Recorded data:
= = =

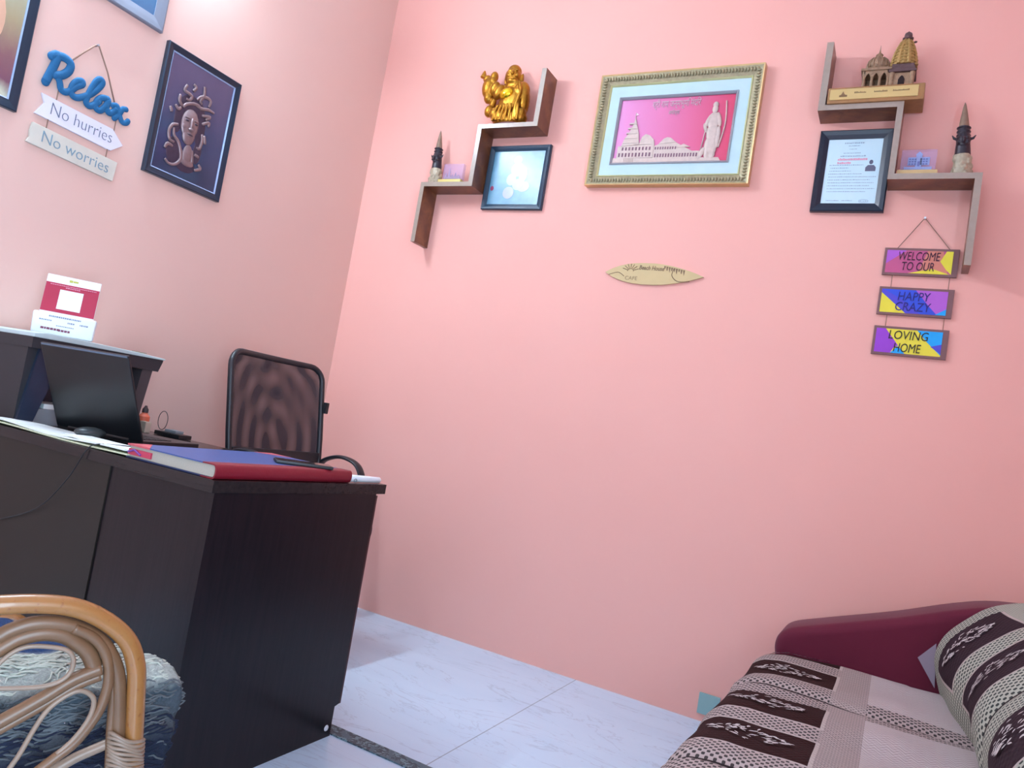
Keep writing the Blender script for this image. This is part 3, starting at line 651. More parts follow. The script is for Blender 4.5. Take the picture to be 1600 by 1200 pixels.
m = MB(); m.tube([(2.458 + 0.017 * math.cos(a), -0.0114, 2.064 + 0.006 * math.sin(a)) for a in [2 * PI * i / 20 for i in range(20)]], 0.0007, 6, closed=True); strokes(m, 2.445, 2.472, 2.0625, 0.003, rnd); m.build('stamp', MC['faint_print_ink'], t)

# ---------------------------------------------------------------- large gilt frame
t = thing('framed_relief', 'large gilt-framed pink panel with silver temple relief and standing figure, between the shelves', 'picture', (1.655, 0, 2.13))
a0, a1, b0, b1 = 1.302, 2.022, 2.127, 2.642
frame_ring(MB(), a0, a1, b0, b1, 0.050, 0.034, PF, 0.45).build('frame', M['gold_frame'], t)
m = MB()
rnd = random.Random(4)                    # carved running ornament of the moulding
def orn(xa, za, xb, zb):
    L = math.hypot(xb - xa, zb - za); n = int(L / 0.013)
    for i in range(n):
        f = (i + 0.5) / n; m.ell((xa + (xb - xa) * f, -0.031, za + (zb - za) * f), (0.0054 if zb == za else 0.010, 0.007, 0.010 if zb == za else 0.0054), seg=8)
    n2 = int(L / 0.009)
o_ = 0.021
orn(a0 + o_, b0 + o_, a1 - o_, b0 + o_); orn(a0 + o_, b1 - o_, a1 - o_, b1 - o_); orn(a0 + o_, b0 + o_, a0 + o_, b1 - o_); orn(a1 - o_, b0 + o_, a1 - o_, b1 - o_)
m.build('carved_moulding', M['gold_frame'], t, smooth=True)
frame_ring(MB(), a0 - 0.001, a1 + 0.001, b0 - 0.001, b1 + 0.001, 0.008, 0.037, PF, 0.1).build('outer_gilt_edge', M['gold_edge'], t)
frame_ring(MB(), a0 + 0.044, a1 - 0.044, b0 + 0.044, b1 - 0.044, 0.008, 0.024, PF, 0.3).build('inner_gilt_edge', mat('pale_gilt', (206, 204, 150), 0.35, 0.4), t)
i0, i1, j0, j1 = 1.398, 1.926, 2.226, 2.540
m = MB()
for (x0, x1, z0, z1) in ((a0 + .05, a1 - .05, b0 + .05, j0), (a0 + .05, a1 - .05, j1, b1 - .05), (a0 + .05, i0, j0, j1), (i1, a1 - .05, j0, j1)): m.box(x0, x1, -0.016, -0.002, z0, z1)
m.build('mat_board', M['mat_board'], t)
frame_ring(MB(), i0, i1, j0, j1, 0.011, 0.021, PF, 0.4).build('silver_fillet', M['silver'], t)
def pink():
    t_ = NT('pink_foil_panel'); sep = t_.n('ShaderNodeSeparateXYZ', ins={0: t_.coord('Generated')})
    t_.base(t_.mix(sep.outputs[0], lin((216, 130, 186)), lin((206, 52, 92)))); t_.b.inputs['Roughness'].default_value = 0.42; t_.b.inputs['Coat Weight'].default_value = 0.3; return t_.m
slab(PF, i0 + .008, i1 - .008, j0 + .008, j1 - .008, 0.002, 0.007).build('pink_panel', pink(), t)
X0 = i0 + 0.011; W_ = i1 - i0 - 0.022; Z0 = j0 + 0.011; Hh = j1 - j0 - 0.022
U = lambda a, c: (X0 + a * W_, Z0 + c * Hh)
def pr(m, pts, d0=0.007, d1=0.011): return m.prism([U(*p) for p in pts], (0, -d0, 0), (1, 0, 0), (0, 0, 1), (0, -1, 0), d1 - d0)
m = MB()
pr(m, [(0, 0), (0.95, 0), (0.93, 0.05), (0, 0.07)], d1=0.013)
pr(m, [(0.03, 0.07), (0.36, 0.07), (0.36, 0.28), (0.03, 0.26)], d1=0.012)
pr(m, [(0.36, 0.05), (0.76, 0.05), (0.76, 0.16), (0.36, 0.17)], d1=0.010)
pr(m, [(0.36, 0.17), (0.70, 0.16), (0.62, 0.23), (0.55, 0.30), (0.47, 0.31), (0.40, 0.28), (0.36, 0.25)], d1=0.010)
pr(m, [(0.40, 0.28), (0.44, 0.36), (0.47, 0.38), (0.50, 0.37), (0.55, 0.30)], d1=0.012)
pr(m, [(0.56, 0.22), (0.62, 0.27), (0.68, 0.22)], d1=0.012)
pr(m, [(0.06, 0.26), (0.22, 0.28), (0.205, 0.45), (0.175, 0.60), (0.155, 0.71), (0.145, 0.60), (0.11, 0.45), (0.075, 0.35)], d1=0.014)
for i in range(5): pr(m, [(0.075 + i * .008, 0.30 + i * .075), (0.21 - i * .008, 0.30 + i * .075), (0.205 - i * .008, 0.32 + i * .075), (0.08 + i * .008, 0.32 + i * .075)], d1=0.016)
pr(m, [(0.22, 0.28), (0.36, 0.28), (0.35, 0.35), (0.31, 0.42), (0.27, 0.44), (0.24, 0.40)], d1=0.012)
pr(m, [(0.148, 0.70), (0.152, 0.70), (0.152, 0.79), (0.148, 0.79)]);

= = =

To do:
Without the pictures, copy the material exactly as given.

Solution:
Keep writing the Blender script for this image. This is part 3, starting at line 651. More parts follow. The script is for Blender 4.5. Take the picture to be 1600 by 1200 pixels.
m = MB(); m.tube([(2.458 + 0.017 * math.cos(a), -0.0114, 2.064 + 0.006 * math.sin(a)) for a in [2 * PI * i / 20 for i in range(20)]], 0.0007, 6, closed=True); strokes(m, 2.445, 2.472, 2.0625, 0.003, rnd); m.build('stamp', MC['faint_print_ink'], t)

# ---------------------------------------------------------------- large gilt frame
t = thing('framed_relief', 'large gilt-framed pink panel with silver temple relief and standing figure, between the shelves', 'picture', (1.655, 0, 2.13))
a0, a1, b0, b1 = 1.302, 2.022, 2.127, 2.642
frame_ring(MB(), a0, a1, b0, b1, 0.050, 0.034, PF, 0.45).build('frame', M['gold_frame'], t)
m = MB()
rnd = random.Random(4)                    # carved running ornament of the moulding
def orn(xa, za, xb, zb):
    L = math.hypot(xb - xa, zb - za); n = int(L / 0.013)
    for i in range(n):
        f = (i + 0.5) / n; m.ell((xa + (xb - xa) * f, -0.031, za + (zb - za) * f), (0.0054 if zb == za else 0.010, 0.007, 0.010 if zb == za else 0.0054), seg=8)
    n2 = int(L / 0.009)
o_ = 0.021
orn(a0 + o_, b0 + o_, a1 - o_, b0 + o_); orn(a0 + o_, b1 - o_, a1 - o_, b1 - o_); orn(a0 + o_, b0 + o_, a0 + o_, b1 - o_); orn(a1 - o_, b0 + o_, a1 - o_, b1 - o_)
m.build('carved_moulding', M['gold_frame'], t, smooth=True)
frame_ring(MB(), a0 - 0.001, a1 + 0.001, b0 - 0.001, b1 + 0.001, 0.008, 0.037, PF, 0.1).build('outer_gilt_edge', M['gold_edge'], t)
frame_ring(MB(), a0 + 0.044, a1 - 0.044, b0 + 0.044, b1 - 0.044, 0.008, 0.024, PF, 0.3).build('inner_gilt_edge', mat('pale_gilt', (206, 204, 150), 0.35, 0.4), t)
i0, i1, j0, j1 = 1.398, 1.926, 2.226, 2.540
m = MB()
for (x0, x1, z0, z1) in ((a0 + .05, a1 - .05, b0 + .05, j0), (a0 + .05, a1 - .05, j1, b1 - .05), (a0 + .05, i0, j0, j1), (i1, a1 - .05, j0, j1)): m.box(x0, x1, -0.016, -0.002, z0, z1)
m.build('mat_board', M['mat_board'], t)
frame_ring(MB(), i0, i1, j0, j1, 0.011, 0.021, PF, 0.4).build('silver_fillet', M['silver'], t)
def pink():
    t_ = NT('pink_foil_panel'); sep = t_.n('ShaderNodeSeparateXYZ', ins={0: t_.coord('Generated')})
    t_.base(t_.mix(sep.outputs[0], lin((216, 130, 186)), lin((206, 52, 92)))); t_.b.inputs['Roughness'].default_value = 0.42; t_.b.inputs['Coat Weight'].default_value = 0.3; return t_.m
slab(PF, i0 + .008, i1 - .008, j0 + .008, j1 - .008, 0.002, 0.007).build('pink_panel', pink(), t)
X0 = i0 + 0.011; W_ = i1 - i0 - 0.022; Z0 = j0 + 0.011; Hh = j1 - j0 - 0.022
U = lambda a, c: (X0 + a * W_, Z0 + c * Hh)
def pr(m, pts, d0=0.007, d1=0.011): return m.prism([U(*p) for p in pts], (0, -d0, 0), (1, 0, 0), (0, 0, 1), (0, -1, 0), d1 - d0)
m = MB()
pr(m, [(0, 0), (0.95, 0), (0.93, 0.05), (0, 0.07)], d1=0.013)
pr(m, [(0.03, 0.07), (0.36, 0.07), (0.36, 0.28), (0.03, 0.26)], d1=0.012)
pr(m, [(0.36, 0.05), (0.76, 0.05), (0.76, 0.16), (0.36, 0.17)], d1=0.010)
pr(m, [(0.36, 0.17), (0.70, 0.16), (0.62, 0.23), (0.55, 0.30), (0.47, 0.31), (0.40, 0.28), (0.36, 0.25)], d1=0.010)
pr(m, [(0.40, 0.28), (0.44, 0.36), (0.47, 0.38), (0.50, 0.37), (0.55, 0.30)], d1=0.012)
pr(m, [(0.56, 0.22), (0.62, 0.27), (0.68, 0.22)], d1=0.012)
pr(m, [(0.06, 0.26), (0.22, 0.28), (0.205, 0.45), (0.175, 0.60), (0.155, 0.71), (0.145, 0.60), (0.11, 0.45), (0.075, 0.35)], d1=0.014)
for i in range(5): pr(m, [(0.075 + i * .008, 0.30 + i * .075), (0.21 - i * .008, 0.30 + i * .075), (0.205 - i * .008, 0.32 + i * .075), (0.08 + i * .008, 0.32 + i * .075)], d1=0.016)
pr(m, [(0.22, 0.28), (0.36, 0.28), (0.35, 0.35), (0.31, 0.42), (0.27, 0.44), (0.24, 0.40)], d1=0.012)
pr(m, [(0.148, 0.70), (0.152, 0.70), (0.152, 0.79), (0.148, 0.79)]);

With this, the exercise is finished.